Giving evidence to the inquiry in January, the former attorney general revealed that he changed his mind about the legality of the Iraq war after travelling to the US to meet President Bush’s lawyers.

Blom-Cooper, aged 84, is a former High Court judge, who has chaired more than a dozen inquiries himself in Britain over the last decade. He was also involved in the foundation of Amnesty International human rights group in 1961.

In a letter to the Guardian, he called on the inquiry, even though it has insisted it is not a court of law, to indicate whether Goldsmith was “right or wrong on either occasion”.

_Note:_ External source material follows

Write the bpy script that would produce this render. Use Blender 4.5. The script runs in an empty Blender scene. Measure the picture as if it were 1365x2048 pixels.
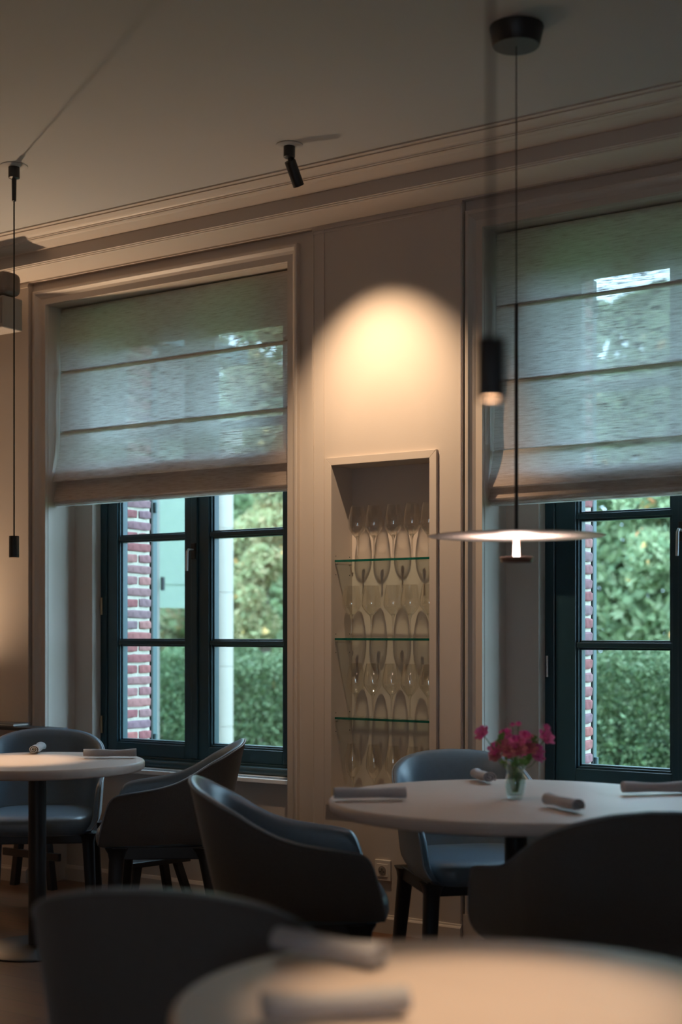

“Nothing along these lines would in any way constitute a usurpation of the function of any court which may or may not in the future be entrusted with the task of determining civil or criminal liability for the war,” said the lawyer, who specialises in public law and administrative law.

“But the public interest in a thorough examination and unbiased report demands no less than a determination of legality at any stage in the process leading up to and involving the invasion,” he said.

Last week, Britain’s Deputy Prime Minister Nick Clegg provoked controversy by describing the Iraq war as ‘illegal’ while standing in at parliament for the first time for Prime Minister David Cameron.

The inquiry has also found that lawyers at the Foreign Office disagreed with Goldsmith changing his mind to declare the war as legal to give former Prime Minister Tony Blair to proceed with the invasion on March 20 2003.

Giving evidence also in January, the Foreign Office’s chief legal adviser, Sir Michael Wood, revealed that he had warned former foreign secretary Jack Straw that invading Iraq would be illegal just before the invasion.

The inquiry into the war was set up by Blair’s successor Gordon Brown last year with the aim of learning lessons of the war for future governments.

Many MPs as well as peace campaigners and international lawyers have previously called for the former British prime minister to be put on trial for war crimes.

Declaring the war as illegal could also make Britain and the US liable for billions of dollars in compensation for criminal damages as well as undermining their international reputations.